バルセロナで数々のタイトルを獲得し、スペイン代表でも黄金期を築いたナバーロ。しかしNBAでプレーしたのはわずか1シーズンのみだった。(C)Getty Images

 世界一の競技人口を誇るバスケットボール。その最高峰リーグであるNBAには世界中から優れたプレーヤーが集結し、特に2000年代以降は外国籍選手の数も飛躍的に増加した。しかし、その中には己の実力を発揮しきれず、数年でアメリカを後にしたプレーヤーも少なくない。

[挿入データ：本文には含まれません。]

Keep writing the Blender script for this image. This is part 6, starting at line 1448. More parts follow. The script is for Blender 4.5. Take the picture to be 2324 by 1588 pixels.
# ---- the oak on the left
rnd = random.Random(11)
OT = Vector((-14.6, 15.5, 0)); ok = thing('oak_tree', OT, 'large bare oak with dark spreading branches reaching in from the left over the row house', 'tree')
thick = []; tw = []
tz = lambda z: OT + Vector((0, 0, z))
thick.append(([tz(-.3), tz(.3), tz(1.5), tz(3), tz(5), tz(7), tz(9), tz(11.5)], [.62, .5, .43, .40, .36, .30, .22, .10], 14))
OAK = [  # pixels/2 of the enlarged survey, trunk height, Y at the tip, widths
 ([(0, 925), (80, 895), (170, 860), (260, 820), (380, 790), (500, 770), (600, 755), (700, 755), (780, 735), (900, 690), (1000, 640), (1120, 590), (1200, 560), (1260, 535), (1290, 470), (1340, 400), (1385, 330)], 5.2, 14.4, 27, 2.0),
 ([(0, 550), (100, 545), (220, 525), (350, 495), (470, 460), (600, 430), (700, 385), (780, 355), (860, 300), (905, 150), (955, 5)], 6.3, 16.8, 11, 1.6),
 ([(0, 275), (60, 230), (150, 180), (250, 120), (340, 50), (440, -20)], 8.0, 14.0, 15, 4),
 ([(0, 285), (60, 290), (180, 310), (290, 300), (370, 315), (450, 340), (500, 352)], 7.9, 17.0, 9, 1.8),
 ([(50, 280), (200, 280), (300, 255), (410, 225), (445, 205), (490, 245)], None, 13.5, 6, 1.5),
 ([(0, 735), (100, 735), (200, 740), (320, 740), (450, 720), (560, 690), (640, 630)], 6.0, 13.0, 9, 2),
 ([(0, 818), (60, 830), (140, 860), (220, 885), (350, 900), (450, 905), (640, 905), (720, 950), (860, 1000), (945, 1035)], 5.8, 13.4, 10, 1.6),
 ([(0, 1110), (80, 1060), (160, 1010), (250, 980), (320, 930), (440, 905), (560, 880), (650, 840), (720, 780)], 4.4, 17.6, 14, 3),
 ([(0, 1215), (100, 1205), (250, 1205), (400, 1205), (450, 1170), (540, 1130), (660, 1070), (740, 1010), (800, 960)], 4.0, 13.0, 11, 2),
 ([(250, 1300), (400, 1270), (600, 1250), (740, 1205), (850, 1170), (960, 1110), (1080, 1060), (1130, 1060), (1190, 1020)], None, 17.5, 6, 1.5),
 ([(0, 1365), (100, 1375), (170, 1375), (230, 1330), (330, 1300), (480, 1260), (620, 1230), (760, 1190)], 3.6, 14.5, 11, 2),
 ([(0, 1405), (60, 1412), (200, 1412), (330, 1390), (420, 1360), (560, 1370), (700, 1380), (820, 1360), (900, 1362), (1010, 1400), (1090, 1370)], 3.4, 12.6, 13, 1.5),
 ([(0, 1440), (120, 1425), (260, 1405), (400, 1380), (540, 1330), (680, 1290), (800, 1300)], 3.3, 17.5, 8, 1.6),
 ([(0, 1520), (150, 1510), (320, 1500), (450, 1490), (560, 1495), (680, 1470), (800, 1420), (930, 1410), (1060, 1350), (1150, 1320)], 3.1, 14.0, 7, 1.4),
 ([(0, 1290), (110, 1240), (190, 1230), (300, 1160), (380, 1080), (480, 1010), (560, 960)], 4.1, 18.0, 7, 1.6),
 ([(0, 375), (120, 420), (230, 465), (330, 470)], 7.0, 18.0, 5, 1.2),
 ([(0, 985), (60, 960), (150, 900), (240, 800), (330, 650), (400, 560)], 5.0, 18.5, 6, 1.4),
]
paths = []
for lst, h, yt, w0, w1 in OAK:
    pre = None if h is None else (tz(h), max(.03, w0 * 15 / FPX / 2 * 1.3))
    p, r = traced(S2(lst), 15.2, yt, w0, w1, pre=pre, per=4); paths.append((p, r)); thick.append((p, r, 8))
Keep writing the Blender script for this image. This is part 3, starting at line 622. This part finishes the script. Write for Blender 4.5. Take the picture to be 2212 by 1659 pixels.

NBAに挑み、再び欧州の舞台へ舞い戻った挑戦者たちを、シリーズで紹介しよう。

    ◆    ◆    ◆

 欧州のバスケットボールファンに「今世紀最高のヨーロッパ人選手は?」と尋ねたら、多くの人が彼の名を挙げるのではないだろうか。スペインが生んだ“ラ・ボンバ”こと、フアン・カルロス・ナバーロ。日本で開催された2006年の世界選手権(現W杯)で優勝したスペイン代表での彼の勇姿を覚えている人も多いかもしれない。

 2018年8月に現役を引退したナバーロは、欧州最高のシューターとして鳴らした。昨年11月にオリンピアコスのヴァシリス・スパノーリスに更新されるまで、通算4152得点はユーロリーグのオールタイムレコード。いっさいネットを揺らすことなくゴールを射抜く美しいそのシュートは、ファンを幾度となく興奮へと誘ってきた。
 
 NBAのメンフィス・グリズリーズに所属した2007-08シーズンを除き、キャリアのすべてを故郷のバルセロナに捧げたナバーロ。国内リーグ優勝8回、ユーロリーグ制覇2回など、クラブ全盛期の立役者となった。スペイン代表でも、ガソル兄弟やホセ・カルデロンらと黄金時代を築き上げ、2006年の世界選手権優勝のほか、五輪では2008年北京と12年ロンドンで銀メダル、16年のリオ大会で銅メダルに貢献。ユーロバスケットでも金・銀・銅を各2回ずつ、計6つのメダルを獲得。ユーロリーグ年間MVP(2009年)やファイナルMVP(2010年)など、数々の個人賞を受賞した21年間のキャリアは栄光に満ちたものであった。

 そのナバーロがNBAドラフトで指名を受けたのは、すでにバルセロナで主力に定着していた2002年。当時22歳だった彼は、ワシントン・ウィザーズから全体40位でその名を呼ばれた。

 親友のパウ・ガソルはその前年にアトランタ・ホークスから全体3位で指名されており、トレードでメンフィス行きが決まった時にはナバーロにもしきりにNBA行きを勧めたという。しかしナバーロは「家族も周りにいない、気候も食事もすべてが大好きなスペインを離れてまでNBAに行く気にはなれない」と当時は感じていた。